A fundamental
aspect of modern marketing
Here's
something that is fast becoming the most fundamental aspects of
marketing to get right, especially if you want to build a truly
sustainable high quality organisation (of any size) in the modern age:
Ensure the ethics and philosophy of your organisation are good
and sound. This might seem a bit tangential to marketing and business,
and rather difficult to measure, nevertheless...
Price is no longer the king, if it ever was. Value no longer rules, if
ever it did. Quality of service and product is not the deciding factor.
Today what truly matters is ethical and philosophical quality -
from the bottom to the top - in every respect - across every dimension
of the organisation.
Modern consumers, business buyers, staff and suppliers too, are today
more interested than ever before in corporate integrity, which is
defined by the organisation's ethics and philosophy.
Good sound ethics and philosophy enable and encourage people to
make 'right and good' decisions, and to do right and good things.
It's about humanity and morality; care and compassion; being good and
fair.
Profit is okay, but not greed; reward is fine, but not avarice; trade is
obviously essential, but exploitation is not.
People naturally identify and align with these philosophical values. The
best staff, suppliers, and customers naturally gravitate towards
organisations with strong philosophical qualities.

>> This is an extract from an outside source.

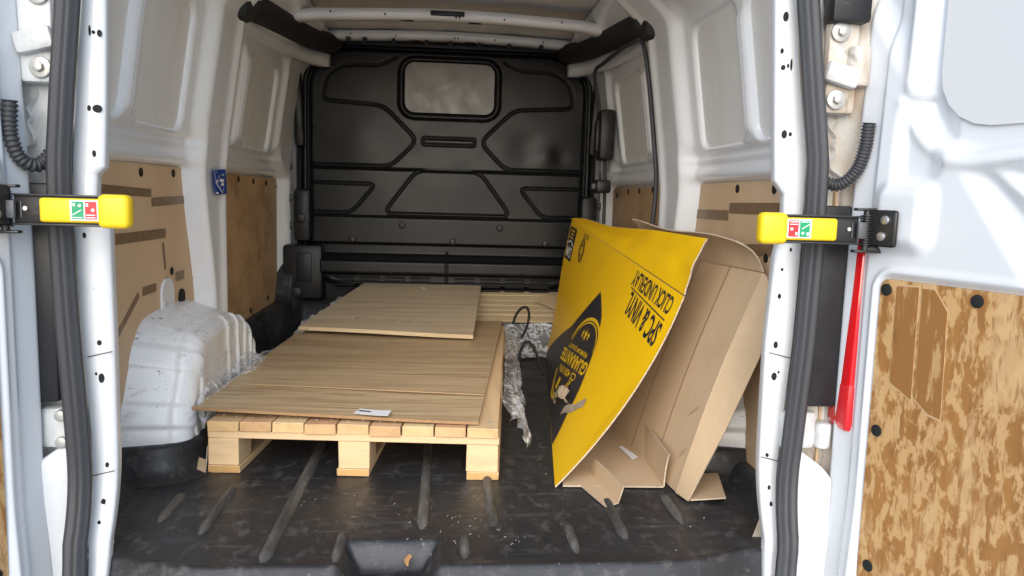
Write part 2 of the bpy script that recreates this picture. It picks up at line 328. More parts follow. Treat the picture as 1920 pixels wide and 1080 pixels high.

Putting a good clear ethical philosophy in place, and
communicating it wide and far lets people know that your organisation
always strives to do the right thing. It's powerful because it
appeals to people's deepest feelings. Corporate integrity, based on
right and good ethical philosophy, transcends all else.
And so, strong ethics and good philosophy are the
fundamentals on which all good organisations and businesses are now
built.
People might not ask or talk about this much: the terminology is after
all not fashionable 'marketing-speak', nor does it correlate obviously
to financial performance, but be assured; everyone is becoming more
aware of the deeper responsibilities of corporations and businesses in
relation to humanity, and morality, the natural world, the weak and the
poor, and the future of the planet.
Witness the antagonism growing towards certain multi-nationals. People
don't rail against successful corporations - they rail against
corporations which put profit ahead of people; growth ahead of of
society and communities; technology and production ahead of the natural
world; market domination ahead of compassion for humankind. None of this
is right and good, and these organisations are on borrowed time.
People increasingly prefer to buy from, deal with, and work for,
ethical, right-minded organisations. And whether an
organisation is ethical and right-minded is becoming
increasingly transparent for all to see.
So be one.
Aside from which - when you get your philosophy right, everything else
naturally anchors to it. Strategies, processes, attitudes,
relationships, trading arrangements, all sorts of difficult decisions -
even directors salaries and share options dare we suggest.
And it need not be complicated. The ultimate corporate reference point
is: "Is it right and good?... How does this (idea, initiative, decision,
etc) stack up against our ethical philosophy?"
Organisations are complex things, and they become more and more
complicated every day. A good ethical philosophy provides everyone with
a natural, reliable reference point, for the tiniest detail up to the
biggest strategic decision.
So as you start to write your marketing plan, be it for a new start-up,
a huge corporation, or a little department within one, make sure you put
a 'right and good' ethical philosophy in place before you do anything
else, and watch everything grow from there.